3. 現代の光学リモートセンサシステムにおける重要技術

 カメラの反射鏡構造の軽量化設計は、現代の光学リモートセンサシステムの重要技術である。現在、地上大型望遠鏡の設計は海外ではすでに口径最大10mに達し、6m級を実現しており、ここから宇宙大型望遠鏡の設計の難しさが見て取れる。宇宙の空間条件下で、探査機が搭載できる設備重量には制約がある。このため、一方ではCFRC素材などより合理的な新型の高分子炭素繊維複合素材を模索する必要があり、もう一方では鏡体構造の設計でさらに厳しく軽量化を行う必要がある。従来型の設計ではハニカム・サンドイッチ構造が採用され、ハニカム構造の幾何学形状による反射鏡の剛性と減量化率への影響に関する研究は多くの研究者を引きつけているが、現時点では統一的な定論はまだない。
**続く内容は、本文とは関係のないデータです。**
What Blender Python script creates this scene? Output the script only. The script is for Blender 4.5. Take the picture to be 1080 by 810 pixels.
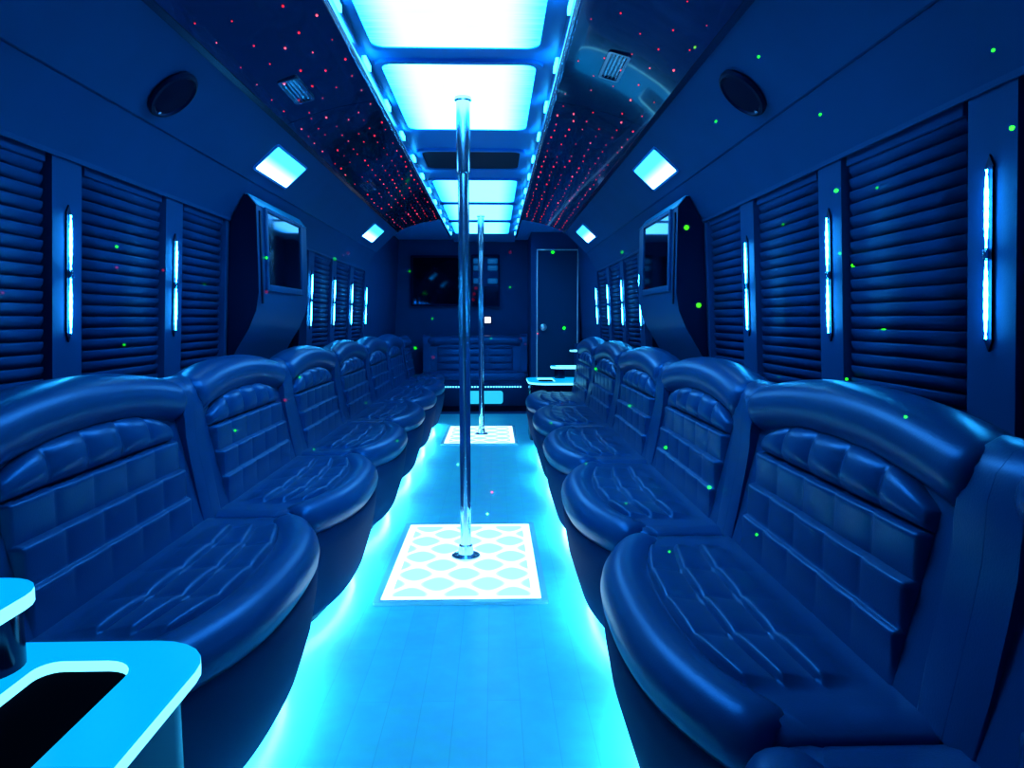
import bpy, bmesh, math, random
from mathutils import Vector, Matrix
random.seed(7)
PI = math.pi
scene = bpy.context.scene
COL = scene.collection
for o in list(bpy.data.objects):
    bpy.data.objects.remove(o)

# ------------------------------------------------------------------ camera
cd = bpy.data.cameras.new('camera'); cam = bpy.data.objects.new('camera', cd); COL.objects.link(cam)
F = 720.0
cd.sensor_width = 36.0; cd.lens = F / 1080 * 36.0; cd.clip_start = .02; cd.clip_end = 60
cam.location = (.11, 0, 1.05)
cam.rotation_euler = (PI/2 - math.atan(68/F), 0, -math.atan(19/F))
scene.camera = cam

# ------------------------------------------------------------------ world, exposure
w = bpy.data.worlds.new('world'); scene.world = w; w.use_nodes = True
w.node_tree.nodes['Background'].inputs[0].default_value = (.002, .006, .03, 1)
w.node_tree.nodes['Background'].inputs[1].default_value = 1.0
vs = scene.view_settings
vs.view_transform = 'Standard'; vs.look = 'None'; vs.gamma = 1; vs.use_curve_mapping = False
vs.exposure = 0.0
try:
    scene.cycles.use_denoising = True
    scene.cycles.max_bounces = 8
    scene.cycles.sample_clamp_indirect = 6
    scene.cycles.caustics_reflective = False
    scene.cycles.caustics_refractive = False
except Exception:
    pass

# ------------------------------------------------------------------ light levels (one place)
PANEL_E = (0.48, 3.0, 7.0)        # ceiling diffusers
WALL_E = (1.4, 34.0, 85.0)         # vertical wall strips
UNDER_E = (14.0, 64.0, 85.0)       # strips under the seats
PLATE_LINE = (1.15, 1.9, 2.6)
PLATE_CELL = (.48, 1.1, 1.4)
ACRYL_TOP = (.0, .46, 1.15)
ACRYL_EDGE = (.35, 1.9, 2.6)

# ------------------------------------------------------------------ party laser behind the camera: one lamp with a fan of fine beams
GREEN_DOTS = [(1.018, 1.268, 1.537, 2), (1.056, 1.26, 1.398, 3), (0.984, 1.864, 1.596, 2), (1.055, 1.901, 1.404, 3), (1.074, 1.731, 1.38, 2), 
    (1.084, 2.314, 1.368, 2), (1.065, 1.885, 1.232, 2), (1.099, 1.875, 1.198, 3), (1.118, 1.746, 1.026, 3), (0.971, 3.08, 1.459, 4), 
    (1.035, 3.08, 1.114, 4), (0.708, 2.095, 1.854, 2), (1.024, 4.91, 1.528, 3), (0.885, 7.545, 0.956, 3), (0.306, 8.3, 1.437, 2), 
    (0.755, 7.545, 1.782, 3), (-0.898, 8.3, 1.627, 2), (-0.843, 8.3, 0.707, 3), (0.077, 8.021, 0.829, 2), (-0.633, 8.3, 1.061, 2), 
    (0.813, 4.703, 0.71, 2), (0.788, 3.374, 0.62, 3), (1.104, 2.354, 0.849, 2), (1.095, 1.875, 0.884, 2), (0.823, 1.154, 0.882, 2), 
    (0.778, 2.611, 0.553, 3), (0.771, 2.044, 0.536, 3), (0.766, 1.649, 0.514, 2), (0.561, 1.701, 0.454, 2), (0.536, 2.155, 0.457, 2), 
    (0.486, 2.751, 0.461, 2), (0.441, 3.934, 0.45, 2), (-0.154, 4.895, 0, 2), (0.072, 3.624, 0, 2), (-0.454, 3.829, -0, 2), 
    (-0.378, 3.409, 0.442, 2), (-1.08, 2.219, 1.279, 2), (-1.108, 2.285, 0.966, 2), (-1.099, 2.915, 1.196, 2), (-1.043, 5.046, 1.488, 3), 
    (-0.922, 3.17, 1.329, 2), (-0.797, 2.39, 0.663, 2), (-0.732, 3.169, 0.446, 2), (-0.767, 4.668, 0.481, 2), (-0.819, 3.278, 0.775, 2), 
    (0.83, 1.91, 1.76, 2), (0.869, 2.384, 1.723, 2)]
RED_DOTS = [(-1.069, 1.813, 1.423, 2), (-1.083, 2.218, 1.214, 2), (-1.072, 2.995, 1.385, 3), (-1.085, 1.82, 1.211, 2), (-1.089, 1.713, 1.115, 2), 
    (-1.105, 2.391, 1.001, 2), (-0.803, 2.993, 0.699, 3), (-0.931, 3.18, 1.175, 3), (0.306, 8.3, 1.854, 3), (-0.127, 8.269, 1.356, 3), 
    (-0.104, 8.269, 1.424, 3), (-0.139, 8.269, 1.288, 3), (-0.626, 8.3, 0.592, 3), (0.422, 8.025, 0.828, 2), (0.478, 8.02, 0.762, 2), 
    (0.602, 7.545, 0.894, 2), (0.096, 4.094, -0, 2), (1.101, 1.828, 1.068, 2), (0.6, 4.862, 0.446, 2), (-1.007, 5.335, 1.556, 3), 
    (-1.021, 5.231, 1.532, 2), (-1.074, 2.505, 1.226, 2)]
LASER_AT = Vector((.11, -.06, 1.12)); LASER_W = 10.0; LASER_GAIN = 4000.0
def party_laser():
    ld = bpy.data.lights.new('party_laser', 'POINT'); ld.energy = LASER_W; ld.shadow_soft_size = 0.0; ld.use_nodes = True
    o = bpy.data.objects.new('party_laser', ld); COL.objects.link(o); o.location = LASER_AT
    nt = ld.node_tree; em = nt.nodes['Emission']; geo = nt.nodes.new('ShaderNodeNewGeometry')
    neg = nt.nodes.new('ShaderNodeVectorMath'); neg.operation = 'SCALE'; neg.inputs['Scale'].default_value = -1.0
    nt.links.new(geo.outputs['Incoming'], neg.inputs[0])
    def fan(dots):
        tot = None
        for (x, y, z, r) in dots:
            d = (Vector((x, y, z)) - LASER_AT).normalized()
            vd = nt.nodes.new('ShaderNodeVectorMath'); vd.operation = 'DISTANCE'; vd.inputs[1].default_value = d
            nt.links.new(LASER_SIGN(neg, geo), vd.inputs[0])
            lt = nt.nodes.new('ShaderNodeMath'); lt.operation = 'LESS_THAN'; lt.inputs[1].default_value = {2: .0016, 3: .0023, 4: .0034}[r]
            nt.links.new(vd.outputs['Value'], lt.inputs[0])
            w_ = nt.nodes.new('ShaderNodeMath'); w_.operation = 'MULTIPLY_ADD'; w_.inputs[1].default_value = {2: .5, 3: 1.0, 4: 1.6}[r]
            nt.links.new(lt.outputs[0], w_.inputs[0])
            if tot is None: w_.inputs[2].default_value = 0
            else: nt.links.new(tot, w_.inputs[2])
            tot = w_.outputs[0]
        return tot
    cmb = nt.nodes.new('ShaderNodeCombineXYZ')
    g = fan(GREEN_DOTS); r0 = fan(RED_DOTS)
    rs = nt.nodes.new('ShaderNodeMath'); rs.operation = 'MULTIPLY'; rs.inputs[1].default_value = 5.0; nt.links.new(r0, rs.inputs[0]); r = rs.outputs[0]
    nt.links.new(g, cmb.inputs[1]); rg = nt.nodes.new('ShaderNodeMath'); rg.operation = 'MULTIPLY_ADD'; rg.inputs[1].default_value = .6; nt.links.new(g, rg.inputs[0]); nt.links.new(r, rg.inputs[2]); nt.links.new(rg.outputs[0], cmb.inputs[0])
    sc_ = nt.nodes.new('ShaderNodeMath'); sc_.operation = 'MULTIPLY'; sc_.inputs[1].default_value = .0; nt.links.new(g, sc_.inputs[0]); nt.links.new(sc_.outputs[0], cmb.inputs[2])
    nt.links.new(cmb.outputs[0], em.inputs['Color']); 
    gn = nt.nodes.new('ShaderNodeMath'); gn.operation = 'ADD'; gn.inputs[1].default_value = LASER_GAIN; gn.inputs[0].default_value = 0
    nt.links.new(gn.outputs[0], em.inputs['Strength'])
LASER_SIGN = lambda neg, geo: geo.outputs['Incoming']
party_laser()

# ------------------------------------------------------------------ materials
def mat(name, color, rough=.5, metal=0.0, spec=.5, bump=None, noise=None, coat=0.0, tint=None):
    m = bpy.data.materials.new(name); m.use_nodes = True
    nt = m.node_tree; b = nt.nodes['Principled BSDF']
    b.inputs['Base Color'].default_value = (*color, 1)
    b.inputs['Roughness'].default_value = rough
    b.inputs['Metallic'].default_value = metal
    b.inputs['Specular IOR Level'].default_value = spec
    b.inputs['Coat Weight'].default_value = coat
    if tint: b.inputs['Specular Tint'].default_value = (*tint, 1)
    tc = nt.nodes.new('ShaderNodeTexCoord')
    if noise:
        sc, amt = noise
        n = nt.nodes.new('ShaderNodeTexNoise'); n.inputs['Scale'].default_value = sc
        nt.links.new(tc.outputs['Object'], n.inputs['Vector'])
        mx = nt.nodes.new('ShaderNodeMix'); mx.data_type = 'RGBA'
        mx.inputs[6].default_value = (*[c * (1 - amt) for c in color], 1)
        mx.inputs[7].default_value = (*[min(1, c * (1 + amt)) for c in color], 1)
        nt.links.new(n.outputs['Fac'], mx.inputs[0]); nt.links.new(mx.outputs[2], b.inputs['Base Color'])
    if bump:
        sc, st = bump
        n = nt.nodes.new('ShaderNodeTexNoise'); n.inputs['Scale'].default_value = sc; n.inputs['Detail'].default_value = 4
        nt.links.new(tc.outputs['Object'], n.inputs['Vector'])
        bp = nt.nodes.new('ShaderNodeBump'); bp.inputs['Strength'].default_value = st; bp.inputs['Distance'].default_value = .002
        nt.links.new(n.outputs['Fac'], bp.inputs['Height']); nt.links.new(bp.outputs['Normal'], b.inputs['Normal'])
    return m

def emat(name, color, sample=True, base=(.0, .02, .05)):
    m = bpy.data.materials.new(name); m.use_nodes = True
    nt = m.node_tree; b = nt.nodes['Principled BSDF']
    b.inputs['Base Color'].default_value = (*base, 1); b.inputs['Roughness'].default_value = .3
    s = max(color)
    b.inputs['Emission Color'].default_value = (*[c / s for c in color], 1)
    b.inputs['Emission Strength'].default_value = s
    if not sample:
        m.cycles.emission_sampling = 'NONE'
    return m

LEATHER = mat('seat_leather', (.001, .062, .18), .32, spec=.6, tint=(.0, .42, 1), bump=(260, .18), noise=(9, .12))
LEATHER_PAD = mat('seat_leather_tufted', (.001, .062, .18), .30, spec=.6, tint=(.0, .42, 1), bump=(260, .18), noise=(9, .12))
SKIRT = mat('seat_skirt_vinyl', (.001, .034, .11), .7, spec=.05, tint=(.0, .42, 1), bump=(200, .15))
DARK = mat('black_plastic', (.001, .004, .02), .5, spec=.3, tint=(.0, .3, 1))
DARKGLOSS = mat('black_gloss', (.001, .004, .018), .14, tint=(.0, .4, 1))
WALLM = mat('wall_vinyl', (.001, .058, .17), .65, spec=.25, tint=(.0, .42, 1), bump=(300, .2), noise=(6, .1))
SOFFIT = mat('soffit_vinyl', (.001, .070, .20), .65, spec=.25, tint=(.0, .42, 1), bump=(300, .2), noise=(6, .1))
CEILM = mat('ceiling_panel_paint', (.01, .38, .9), .4, tint=(.0, .42, 1))
BLINDM = mat('blind_fabric', (.001, .05, .16), .75, spec=.2, tint=(.0, .42, 1), noise=(30, .1))
CARPET = mat('carpet', (.012, .05, .2), .95, bump=(400, .6), noise=(160, .35))
CHROME = mat('chrome', (.55, .80, .95), .22, metal=1.0)
CHROME_SOFT = mat('brushed_chrome', (.35, .5, .65), .2, metal=1.0)
DARK_METAL = mat('dark_moulding', (.06, .11, .2), .2, metal=.9)
DOORM = mat('dark_door_panel', (.001, .04, .10), .4, tint=(.0, .42, 1))
DOOR_TRIM = mat('bright_door_trim', (.7, .92, 1.0), .32, metal=.6)
STARM = mat('black_mirror_acrylic', (.03, .09, .22), .11, metal=.7, spec=.55, coat=.6)
TVCAB = mat('tv_cabinet_vinyl', (.001, .075, .2), .45, spec=.4, tint=(.0, .42, 1), bump=(300, .15))
GLASS_DARK = mat('tinted_glass', (.003, .005, .012), .06, spec=.6)
SCREEN = mat('tv_screen', (.0005, .002, .010), .05, spec=.5, tint=(.0, .42, 1))
LED_WALL = emat('blue_led_tube', WALL_E)
LED_UNDER = emat('blue_led_strip', UNDER_E)
LED_RAIL = emat('rail_led', (.3, 7.0, 16.0))
LED_BENCH = emat('bench_led', (.3, 2.2, 4.0), sample=False)
STAR_RED = emat('red_star', (2.0, .03, .08), sample=False)
STAR_PINK = emat('pink_star', (3.0, .25, .4), sample=False)
def lens_material():
    # frosted lens with its tube along the lower edge
    m = bpy.data.materials.new('lit_square_lens'); m.use_nodes = True
    nt = m.node_tree; b = nt.nodes['Principled BSDF']; L = nt.links
    b.inputs['Base Color'].default_value = (.05, .1, .12, 1)
    tc = nt.nodes.new('ShaderNodeTexCoord'); sp = nt.nodes.new('ShaderNodeSeparateXYZ'); L.new(tc.outputs['Object'], sp.inputs[0])
    mr = nt.nodes.new('ShaderNodeMapRange'); mr.interpolation_type = 'SMOOTHSTEP'
    mr.inputs[1].default_value = -.02; mr.inputs[2].default_value = .07; L.new(sp.outputs[0], mr.inputs[0])
    mx = nt.nodes.new('ShaderNodeMix'); mx.data_type = 'RGBA'
    mx.inputs[6].default_value = (.012, .22, .36, 1); mx.inputs[7].default_value = (.24, .62, 1, 1)
    L.new(mr.outputs[0], mx.inputs[0]); L.new(mx.outputs[2], b.inputs['Emission Color']); b.inputs['Emission Strength'].default_value = 9.0
    return m
LENS = lens_material()
ACR_TOP = emat('lit_acrylic_top', ACRYL_TOP)
ACR_EDGE = emat('lit_acrylic_edge', ACRYL_EDGE)
VENT_LIT = emat('lit_vent_panel', (.02, .62, 1.0))
WHITE_LIT = emat('lit_white_button', (2.2, 2.4, 3.0), sample=False)
RACK_LIT = emat('dim_blue_display', (.0, .06, .24), sample=False)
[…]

 望遠鏡口径のさらなる大型化に伴い、宇宙の空間条件下でより軽くて薄い主鏡設計及び展開型設計により、光学活性技術の採用がトレンド及び必然のものとなった。たとえば、主鏡6.5mのJWSTは高精度な鏡面を保証するために光学活性技術を採用している。光学活性技術の最大の難所は波面センシング技術であり、たとえば古典的な干渉測定技術と比較的最先端の画像処理技術(たとえばPR及びPD技術)がある。これら観測手段の入力対象はいずれも天体がターゲットで使用範囲が比較的限られているが、地上観測時の自然の景観が入力される状況下での観測技術は未成熟で、今後のさらなる研究が待たれる。
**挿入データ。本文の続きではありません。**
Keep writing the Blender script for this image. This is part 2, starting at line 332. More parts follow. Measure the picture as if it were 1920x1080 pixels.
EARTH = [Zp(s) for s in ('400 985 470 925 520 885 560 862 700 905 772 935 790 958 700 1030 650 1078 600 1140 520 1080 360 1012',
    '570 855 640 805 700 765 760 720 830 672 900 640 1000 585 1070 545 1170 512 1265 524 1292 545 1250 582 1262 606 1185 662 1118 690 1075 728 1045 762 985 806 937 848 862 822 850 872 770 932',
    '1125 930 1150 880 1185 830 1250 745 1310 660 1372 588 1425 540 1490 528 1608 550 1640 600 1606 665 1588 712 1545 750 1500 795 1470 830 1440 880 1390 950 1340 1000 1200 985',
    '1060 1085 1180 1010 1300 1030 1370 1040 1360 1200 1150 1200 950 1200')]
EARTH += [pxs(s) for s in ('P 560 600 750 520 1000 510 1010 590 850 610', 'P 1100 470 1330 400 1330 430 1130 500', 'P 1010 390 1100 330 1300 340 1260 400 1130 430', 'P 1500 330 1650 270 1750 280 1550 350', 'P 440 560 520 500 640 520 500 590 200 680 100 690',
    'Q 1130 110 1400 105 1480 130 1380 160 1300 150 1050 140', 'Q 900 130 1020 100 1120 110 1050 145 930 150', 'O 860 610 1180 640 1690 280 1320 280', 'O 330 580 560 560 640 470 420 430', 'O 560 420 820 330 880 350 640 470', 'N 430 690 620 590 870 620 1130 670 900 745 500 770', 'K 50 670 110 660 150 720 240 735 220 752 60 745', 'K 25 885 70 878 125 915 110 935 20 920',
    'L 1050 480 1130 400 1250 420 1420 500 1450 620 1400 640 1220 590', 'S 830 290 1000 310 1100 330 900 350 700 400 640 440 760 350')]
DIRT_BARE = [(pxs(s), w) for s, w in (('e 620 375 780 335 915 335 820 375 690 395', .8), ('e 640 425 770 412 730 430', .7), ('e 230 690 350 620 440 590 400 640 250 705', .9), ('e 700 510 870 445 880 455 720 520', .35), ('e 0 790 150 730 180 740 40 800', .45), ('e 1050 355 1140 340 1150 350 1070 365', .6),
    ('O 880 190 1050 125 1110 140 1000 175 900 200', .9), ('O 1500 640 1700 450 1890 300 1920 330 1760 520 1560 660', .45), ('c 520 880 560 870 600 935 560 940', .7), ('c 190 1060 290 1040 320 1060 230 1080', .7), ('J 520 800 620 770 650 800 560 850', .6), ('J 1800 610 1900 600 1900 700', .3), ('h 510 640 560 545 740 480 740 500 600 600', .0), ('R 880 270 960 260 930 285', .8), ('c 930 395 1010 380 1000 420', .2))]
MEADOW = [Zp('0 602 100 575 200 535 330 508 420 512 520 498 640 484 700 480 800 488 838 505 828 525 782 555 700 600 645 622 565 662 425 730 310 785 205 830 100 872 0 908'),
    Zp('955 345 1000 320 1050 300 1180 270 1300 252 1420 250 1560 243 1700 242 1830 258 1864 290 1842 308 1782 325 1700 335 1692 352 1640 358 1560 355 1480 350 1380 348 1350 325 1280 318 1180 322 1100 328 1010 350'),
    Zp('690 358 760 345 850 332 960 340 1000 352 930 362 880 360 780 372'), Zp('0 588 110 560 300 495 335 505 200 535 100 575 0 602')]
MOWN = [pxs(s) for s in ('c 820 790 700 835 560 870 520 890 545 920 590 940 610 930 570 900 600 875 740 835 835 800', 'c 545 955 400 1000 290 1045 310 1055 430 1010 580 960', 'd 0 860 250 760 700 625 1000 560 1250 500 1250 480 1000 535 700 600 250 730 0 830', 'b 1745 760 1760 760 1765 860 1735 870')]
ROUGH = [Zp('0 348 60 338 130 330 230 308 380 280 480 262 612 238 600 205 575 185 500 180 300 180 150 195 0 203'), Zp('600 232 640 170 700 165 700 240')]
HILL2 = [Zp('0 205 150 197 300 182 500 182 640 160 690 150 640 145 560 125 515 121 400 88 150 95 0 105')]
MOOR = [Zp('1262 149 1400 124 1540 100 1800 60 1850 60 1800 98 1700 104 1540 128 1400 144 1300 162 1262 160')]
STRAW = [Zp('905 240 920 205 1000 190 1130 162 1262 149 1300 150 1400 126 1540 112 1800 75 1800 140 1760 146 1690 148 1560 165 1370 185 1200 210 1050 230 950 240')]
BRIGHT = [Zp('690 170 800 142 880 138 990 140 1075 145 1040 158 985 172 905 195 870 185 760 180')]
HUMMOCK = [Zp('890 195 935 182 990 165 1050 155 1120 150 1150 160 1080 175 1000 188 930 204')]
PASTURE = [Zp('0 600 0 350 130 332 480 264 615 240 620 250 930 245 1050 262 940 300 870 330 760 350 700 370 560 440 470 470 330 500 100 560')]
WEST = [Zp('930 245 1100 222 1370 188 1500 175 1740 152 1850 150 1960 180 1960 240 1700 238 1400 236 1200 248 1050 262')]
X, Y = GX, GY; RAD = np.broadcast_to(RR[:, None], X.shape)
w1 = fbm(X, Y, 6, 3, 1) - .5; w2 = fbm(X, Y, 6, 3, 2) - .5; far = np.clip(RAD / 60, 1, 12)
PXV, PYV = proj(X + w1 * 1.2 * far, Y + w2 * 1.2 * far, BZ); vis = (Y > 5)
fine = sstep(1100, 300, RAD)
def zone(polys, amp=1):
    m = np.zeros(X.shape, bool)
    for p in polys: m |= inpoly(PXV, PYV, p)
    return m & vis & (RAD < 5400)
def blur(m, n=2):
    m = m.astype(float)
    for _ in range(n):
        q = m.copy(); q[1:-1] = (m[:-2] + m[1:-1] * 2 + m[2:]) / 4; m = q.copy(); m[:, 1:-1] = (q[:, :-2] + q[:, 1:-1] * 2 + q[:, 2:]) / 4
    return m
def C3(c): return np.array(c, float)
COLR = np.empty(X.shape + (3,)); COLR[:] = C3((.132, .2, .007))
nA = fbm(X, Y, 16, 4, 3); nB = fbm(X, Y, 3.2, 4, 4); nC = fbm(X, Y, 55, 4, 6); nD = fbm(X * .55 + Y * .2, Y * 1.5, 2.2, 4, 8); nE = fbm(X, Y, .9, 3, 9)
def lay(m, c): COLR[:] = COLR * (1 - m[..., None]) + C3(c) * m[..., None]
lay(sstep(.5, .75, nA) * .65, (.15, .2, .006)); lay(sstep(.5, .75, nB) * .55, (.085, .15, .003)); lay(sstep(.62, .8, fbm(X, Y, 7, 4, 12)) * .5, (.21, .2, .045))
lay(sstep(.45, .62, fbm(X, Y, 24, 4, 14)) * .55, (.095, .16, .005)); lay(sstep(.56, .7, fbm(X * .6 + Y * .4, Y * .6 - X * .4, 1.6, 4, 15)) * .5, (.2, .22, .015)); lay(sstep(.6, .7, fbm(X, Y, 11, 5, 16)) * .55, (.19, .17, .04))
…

 テラヘルツ(THz)波はすでに、新しいスペクトル探査範囲へのチャレンジとなっている。より多くのターゲット景物から有用な情報を獲得するためには、リモートセンシングシステムにさらに高い空間分解能が求められるほか、より広いスペクトル範囲、より高いスペクトル分解能と放射分解能がますます注目されており、さまざまな角度や側面から情報を得ることが宇宙リモートセンサの探査技術の発展におけるもう一つの着眼点となっている。宇宙リモートセンサの作動スペクトルは、マイクロ波からγ照射線に至るまでほとんどすべての電磁波スペクトルを対象範囲として網羅しているが、現在、適用範囲は主に赤外線、可視光線から紫外線までのスペクトルに集中しており、遠赤外線からサブミリ波までのスペクトルは技術的理由から長年ほぼ空白の状態で、THz波と呼ばれていた。衛星によるTHzの宇宙画像及び天文研究は始まったばかりで、連続波によるTHz画像技術を通じてTHz波の透過特性を利用し、THz連続波イメージシステムを構築し、光学などのイメージ技術と一定の相補性を有するTHzイメージ技術を実現する。
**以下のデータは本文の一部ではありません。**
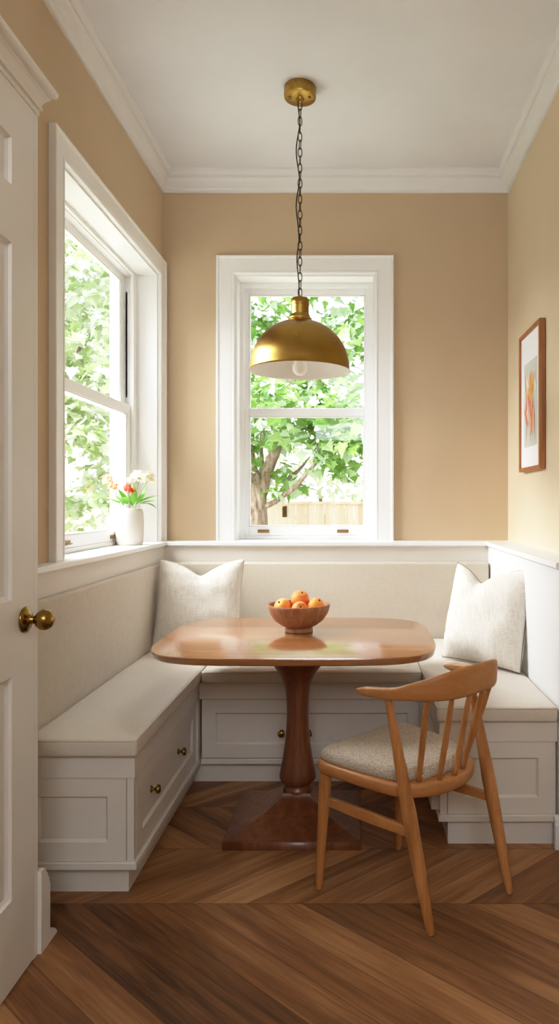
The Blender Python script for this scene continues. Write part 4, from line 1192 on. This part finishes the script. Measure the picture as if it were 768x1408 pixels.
# ------------------------------------------------------------------ lights
def area(name, loc, target, sx, sy, power, col=(1, 1, 1), spread=None):
    ld = bpy.data.lights.new(name, 'AREA'); ld.shape = 'RECTANGLE'; ld.size = sx; ld.size_y = sy; ld.energy = power; ld.color = col
    if spread: ld.spread = spread
    o = bpy.data.objects.new(name, ld); COL.objects.link(o); o.location = loc
    o.rotation_euler = (Vector(target)-Vector(loc)).to_track_quat('-Z', 'Y').to_euler()
    return o
area('side_window_daylight', (-3.2, 3.3, 3.9), (-0.7, 3.3, 0.9), 2.6, 2.2, 480, (0.90, 0.95, 1.0))
area('side_sky_daylight', (-8.0, 2.6, 4.9), (0.2, 3.2, 1.3), 5.0, 4.2, 1200, (0.92, 0.96, 1.0))
area('back_window_daylight', (-0.3, 6.2, 4.8), (-0.3, 3.4, 1.2), 2.6, 1.6, 300, (0.90, 0.95, 1.0))
area('room_fill', (0.2, -1.7, 2.9), (0.0, 2.6, 0.5), 1.7, 1.4, 62, (0.86, 0.93, 1.0))  # added fill lamp behind the camera, lifts the room from the front
sd = bpy.data.lights.new('sun', 'SUN'); sd.energy = 3.2; sd.angle = R(8); sd.color = (1.0, 0.96, 0.88)
so = bpy.data.objects.new('sun', sd); COL.objects.link(so); so.rotation_euler = (R(38), R(-14), 0)
so.location = (2, 2, 8)

wd = bpy.data.worlds.new('bright_sky'); SC.world = wd; wd.use_nodes = True
nt = wd.node_tree; bg = nt.nodes['Background']
tc = N(nt, 'ShaderNodeTexCoord'); sp = N(nt, 'ShaderNodeSeparateXYZ'); L(nt, tc.outputs['Generated'], sp.inputs[0])
r = ramp(nt, sp.outputs[2], [(0.0, (1.0, 1.0, 0.97, 1)), (0.5, (0.90, 0.96, 1.0, 1))])
L(nt, r.outputs['Color'], bg.inputs['Color']); bg.inputs['Strength'].default_value = 1.5

# ------------------------------------------------------------------ camera and view
cd = bpy.data.cameras.new('camera'); cam = bpy.data.objects.new('camera', cd); COL.objects.link(cam)
cam.location = (0, 0, H); cam.rotation_euler = (R(90), 0, 0)
cd.sensor_fit = 'VERTICAL'; cd.sensor_height = 36.0; cd.lens = F*36.0/1408.0
cd.shift_x = -(490-384)/1408.0; cd.shift_y = -(704-692)/1408.0
cd.clip_start = 0.05; cd.clip_end = 100
SC.camera = cam
SC.view_settings.view_transform = 'Standard'
SC.view_settings.use_curve_mapping = True          # soft highlight shoulder
cm = SC.view_settings.curve_mapping
cm.white_level = (2.2, 2.2, 2.2)
cv = cm.curves[3]
cv.points[0].location = (0, 0); cv.points[-1].location = (1, 1)
for p_ in ((0.10, 0.22), (0.20, 0.44), (0.30, 0.635), (0.45, 0.82), (0.70, 0.945)): cv.points.new(*p_)
cm.update()
SC.view_settings.look = 'None'
SC.view_settings.exposure = 0.16
SC.cycles.use_denoising = True
SC.cycles.max_bounces = 10
SC.cycles.diffuse_bounces = 6
SC.cycles.transparent_max_bounces = 12
SC.cycles.sample_clamp_indirect = 8.0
 宇宙イメージセンサの追跡及び凝視性能を実現するために、宇宙カメラには非常に高い指向精度及び制御精度が求められる。ハッブル宇宙望遠鏡を例にとると、制御指向精度は0.01"に達し、24時間の凝視時間内の安定度は0.007"で、他の多くの地上望遠鏡設備の性能を上回っている。このため、制御手段と制御設計をより高く要求すること、なかでも複合軸の制御技術と精確な衛星誘導技術が実現の鍵となる。

 軌道上のスマート処理技術における最も主要な最先端技術は、ターゲット自動識別技術である。リモートセンシング画像に対するヒトの生理・視覚・論理・心理などのさまざまな階層の認知プロセスをシミュレートし、心理法則と認知モデルを探求し、宇宙空間情報の認識理論と宇宙空間要素の関係モデルをベースにターゲット画像の色、形状、模様及びスペクトルなどの特徴を分析し、画像のスマート解釈と自動識別を実現する。スマート処理はスマート・コンピューティング理論、知識工学、エキスパートシステムなど、多分野の知識が交錯する学際的な共通の重要技術である。

 以上を総括すると、宇宙用光学リモートセンサには軍事偵察用カメラ、立体地図用カメラ、気象・海洋観測カメラ、陸地資源探査カメラ、宇宙の天文・深宇宙ターゲット用の探査カメラなどの宇宙用光学式センサが含まれる。国内外の宇宙船、光学イメージセンサ、宇宙探査機への実用状況の描写と分析を通じて地上ターゲットの自動識別技術、マルチスペクトル・多分解能設計技術、スマート制御技術、対空対地一体型構造の設計技術、高分解能・広視野幅・高画質品質技術、大口径の処理工程技術を打ち出すことが宇宙探査技術における将来の実用と研究の方向性である。